NFIP had to pay $8.5 billion for Hurricane Harvey, $16.5 billion for Katrina, and $8.8 billion for Hurricane Sandy. It owes taxpayers nearly $25 billion. It is paying nearly $400 million each year in interest.

NFIP has also had a problem with wealth redistribution. It uses taxpayer funds to pay for extras on homes in flood zones. Their maps are outdated, so insurance premiums do not reflect the actual risk in certain zones.

Who Needs Insurance?

In recent years, an increasing number of folks are buying homes in flood zones. They use flood-risk mitigation, such as raising their homes, to lower insurance rates.

43% of homeowners believe, incorrectly, that their homeowner’s insurance covers flooding. Only half of the people mandated to purchase flood insurance actually do.

Many people know that those properties directly beside a body of water require flood insurance. Rainstorms and hurricanes are well-known sources of flooding. Yet you will also need to remember that melting snow, failed dams and levees, blocked drain systems, and other factors can start a flood.

Folks are often incorrect when estimating their own flood risk. They should consider everything inside their home that will need replacing. This includes locked-up valuables.
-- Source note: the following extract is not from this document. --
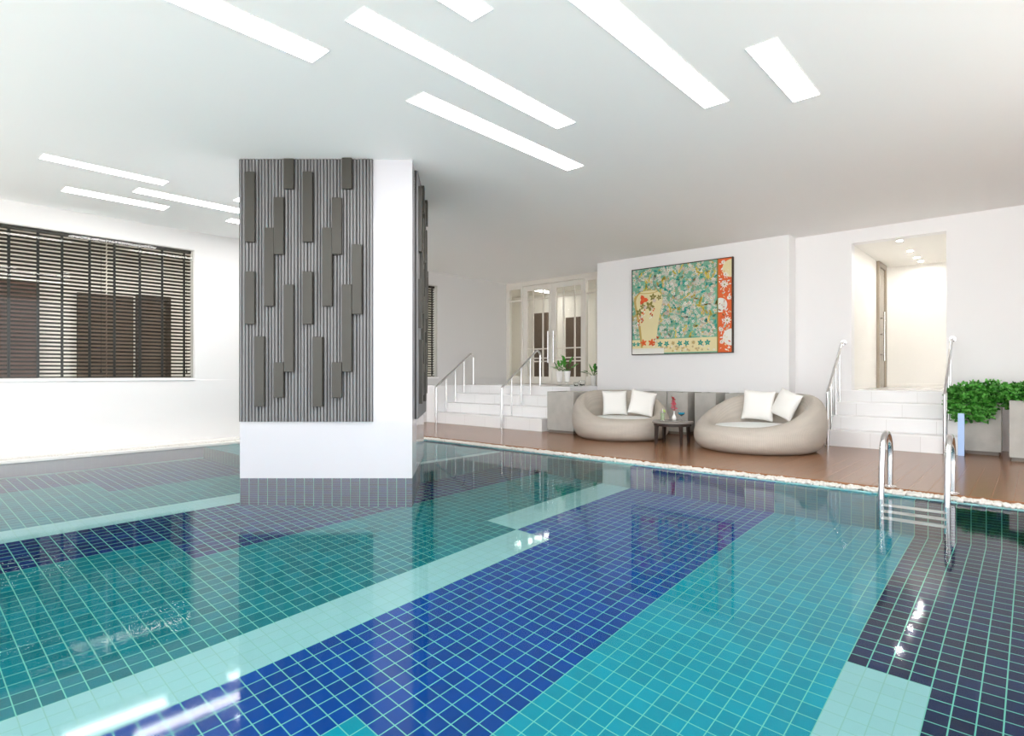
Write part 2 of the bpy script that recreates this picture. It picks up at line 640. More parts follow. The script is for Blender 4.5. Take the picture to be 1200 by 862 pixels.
# --- passage behind the doorway
pg = MB()
pg.box(XD + .2, 13.9, DY1, DY1 + .12, .7, CEIL)            # left side
pg.box(XD + .2, 13.9, DY0 - .9, DY0 - .78, .7, CEIL)       # right side, set back
pg.box(13.6, 13.72, DY0 - .9, DY1 + .12, .7, CEIL)         # end
struct(pg.build('wall_passage', ['corridor']), 'warm white walls of the passage behind the doorway')
pgb = MB()
pgb.box(13.585, 13.6, DY0 - .78, DY1, LAND, LAND + .07)
struct(pgb.build('baseboard_passage', ['warm'], bevel=.003), 'low baseboard at the end of the passage')
pc = MB()
pc.box(XD + .2, 13.9, DY0 - .9, DY1 + .12, DZ1, DZ1 + .1)
struct(pc.build('ceiling_passage', ['corridor']), 'low white passage ceiling with spots')
pf = MB()
pf.box(XD, 13.9, DY0 - .9, DY1 + .02, LAND - .12, LAND)
struct(pf.build('floor_passage', ['wall_gloss']), 'glossy white passage floor')

# passage glass door in steel frame, on the left passage wall
d2 = thing('door_2', 'narrow glass door in a steel frame at the end of the passage', None, (12.97, DY1 - .03, LAND), kind='structure')
f_ = MB()
f_.box(12.62, 12.70, DY1 - .05, DY1 - .001, LAND, DZ1 - .01)
f_.box(13.28, 13.36, DY1 - .05, DY1 - .001, LAND, DZ1 - .01)
f_.box(12.70, 13.28, DY1 - .05, DY1 - .001, DZ1 - .10, DZ1 - .01)
f_.build('door_frame', [mat('door_steel', (.36, .31, .25), .3, metal=.7)], d2, bevel=.004)
f_ = MB()
f_.box(12.70, 13.28, DY1 - .03, DY1 - .012, LAND + .01, DZ1 - .10)
f_.build('door_glass', [mat('door_bronze', (.30, .25, .18), .12, metal=.5)], d2)
f_ = MB()
for z_ in (LAND + .62, LAND + 1.0, LAND + 1.3):
    f_.tube([(12.80, DY1 - .02, z_), (12.80, DY1 - .10, z_)], .012, 10)
f_.tube([(12.80, DY1 - .10, LAND + .5), (12.80, DY1 - .10, LAND + 1.42)], .017, 12)
f_.build('pull_handle', ['steel'], d2, smooth=True)

# passage spots
for x_ in (10.95, 11.97, 12.72, 13.20):
    s_ = thing('downlight', 'small round recessed spot in the passage ceiling, %s' % {10.95: 'the one nearest the doorway', 11.97: 'second from the doorway', 12.72: 'third from the doorway', 13.20: 'the one at the far end'}[x_], 'ceiling light',
               (x_, 1.62, DZ1), 'spots in the passage ceiling')
    r_ = MB()
    r_.lathe([(.055, 0), (.055, -.008), (.04, -.010), (.04, 0)], (x_, 1.62, DZ1), 24)
    r_.build('rim', ['trim'], s_, smooth=True)
    r_ = MB()
    r_.lathe([(.0395, -.001), (.0395, -.006)], (x_, 1.62, DZ1), 24)
    r_.build('lens', ['down'], s_)

# --- alcove with the glazed door (X = 11.16)
XG = 11.16
al = MB()
al.box(XG, XG + .2, 6.885, 7.43, LAND - .1, CEIL)
al.box(XG, XG + .2, 6.885, 10.25, DECK, LAND - .1)
struct(al.build('wall_alcove', ['wall']), 'white wall beside the glazed entrance door')

d1 = thing('door_1', 'glazed double door with side lights and pale grey frame on the landing', None, (XG, 8.8, LAND), kind='structure')
FT = 3.345
fr = MB()
fr.box(XG, XG + .10, 7.43, 10.25, FT, CEIL)
for a, b in ((10.147, 10.25), (9.70, 9.751), (7.76, 7.81), (7.43, 7.48)):
    fr.box(XG, XG + .10, a, b, LAND, FT)
for a, b in ((9.751, 10.147), (7.48, 7.76)):
    fr.box(XG + .02, XG + .08, a, b, LAND, LAND + .2)
    fr.box(XG + .02, XG + .08, a, b, 2.985, 3.02)
    fr.box(XG + .02, XG + .08, a, b, FT - .06, FT)
fr.build('door_frame', ['frame'], d1, bevel=.006)
sg = MB()
for a, b in ((9.751, 10.147), (7.48, 7.76)):
    sg.box(XG + .045, XG + .053, a, b, LAND + .2, FT - .06)
sg.build('side_glass', ['glass'], d1)
for y0, y1, st0, st1, mu in ((8.765, 9.70, .10, .15, (9.06, 9.37)), (7.81, 8.76, .10, .13, (8.095, 8.428))):
    lf = MB()
    xa, xb = XG + .02, XG + .07
    lf.box(xa, xb, y0, y0 + st0, LAND + .01, FT - .01)
    lf.box(xa, xb, y1 - st1, y1, LAND + .01, FT - .01)
    lf.box(xa, xb, y0 + st0, y1 - st1, FT - .14, FT - .01)
    lf.box(xa, xb, y0 + st0, y1 - st1, LAND + .01, LAND + .19)
    for m_ in mu:
        lf.box(xa + .008, xb - .008, m_ - .016, m_ + .016, LAND + .19, FT - .14)
    for z_ in (2.99, 1.75, 1.52, 1.44):
        lf.box(xa + .008, xb - .008, y0 + st0, y1 - st1, z_ - .014, z_ + .014)
    leaf = lf.build('door_leaf', ['frame'], d1, bevel=.004)
    gp = MB()
    gp.box(xa + .022, xb - .022, y0 + st0, y1 - st1, LAND + .19, FT - .14)
    gp.build('glass_pane', ['glass'], leaf)
    hy = y0 + .06 if y0 > 8.7 else y1 - .10
    hb = MB()
    hb.tube([(XG - .06, hy, 1.40), (XG - .06, hy, 2.17)], .017, 12)
    for z_ in (1.52, 2.05):
        hb.tube([(XG - .06, hy, z_), (XG + .025, hy, z_)], .010, 8)
    hb.build('pull_handle', ['steel'], leaf, smooth=True)

# room behind the glazed door
LX = 13.6
ro = MB()
ro.box(LX, LX + .1, 5.0, 13.0, .7, 3.6)
ro.box(11.26, LX, 12.9, 13.0, .7, 3.6)
ro.box(11.36, LX, 5.0, 5.1, .7, 3.6)
ro.box(11.16, 11.26, 10.452, 12.9, .7, 3.6)
struct(ro.build('wall_lobby', ['warm']), 'pale lobby walls behind the glazed door')
rf = MB()
rf.box(XG + .2, LX, 5.0, 13.0, .7, LAND)
struct(rf.build('floor_lobby', [mat('lobby_floor', (.55, .52, .46), .2)]), 'polished lobby floor behind the glazed door')
rc = MB()
rc.box(XG + .1, LX + .1, 5.0, 13.0, 3.51, 3.6)
struct(rc.build('ceiling_lobby', ['warm']), 'lobby ceiling behind the glazed door')
rp = MB()
rp.box(LX - .08, LX, 9.55, 10.1, LAND, 2.75)
struct(rp.build('door_3', ['brown'], bevel=.01), 'brown wooden door in the lobby')
rp = MB()
rp.box(LX - .08, LX, 10.75, 11.35, LAND, 2.95)
struct(rp.build('door_4', ['brown'], bevel=.01), 'brown panelled door in the lobby')
for nm, y_ in (('nearer the deck', 6.9), ('further from the deck', 10.4)):  # lamps added to brighten the lobby seen through the door
    lt = thing('lobby_fill_lamp', 'added lamp to light the lobby behind the glass door, %s' % nm, 'ceiling light', (12.5, y_, 3.5), 'added lobby fill lamps')
    b_ = MB()
    b_.box(11.7, 13.3, y_ - .16, y_ + .16, 3.47, 3.509)
    b_.build('housing', ['trim'], lt)
    b_ = MB()
    b_.box(11.75, 13.25, y_ - .13, y_ + .13, 3.465, 3.469)
    b_.build('diffuser', ['lobbyfill'], lt)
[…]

People sometimes also expect that the government will automatically provide assistance in the event of a disaster, which does not happen often.

What Can Be Done?

The Biggert-Waters Act of 2012 got introduced in order to help NFIP become more financially solvent. It increased premiums.

Understandably, this enraged homeowners. The Homeowners Insurance Affordability Act of 2014 delayed many of the premium increases.

Presently, there is a bill in Congress to help reduce some of the financial issues NFIP faces. It includes a plan for making it easier for private insurance companies to sell policies.

Private insurance policies allow homeowners to purchase more coverage, sometimes more than twice the level that NFIP offers. It is also useful if you have fine collectibles, such as art or jewelry, that you need to get covered.

Unlike public flood insurance, private insurance can help you pay for living expenses if your home becomes uninhabitable. Homeowners who shop around may even find that it is more affordable.

Many propose additional incentives for high-risk homeowners to purchase insurance, such as tax deductions.

NFIP should also be required to disclose how it determines premium pricing. This should be open to the public. The organization needs to take into account the differences in property contents and values in certain neighborhoods.

Local governments should get involved in community mapping. And there can be a limit on annual rate increases.

An Insurance Flood

NFIP policy provides basic coverage at affordable rates in areas where insurance is required. It will cover important elements such as appliances, heating systems, and clothing.

The policy, however, has many flaws. It needs to provide adequate coverage to properties in a fiscally responsible way so that it does not add to the mounting debt crisis.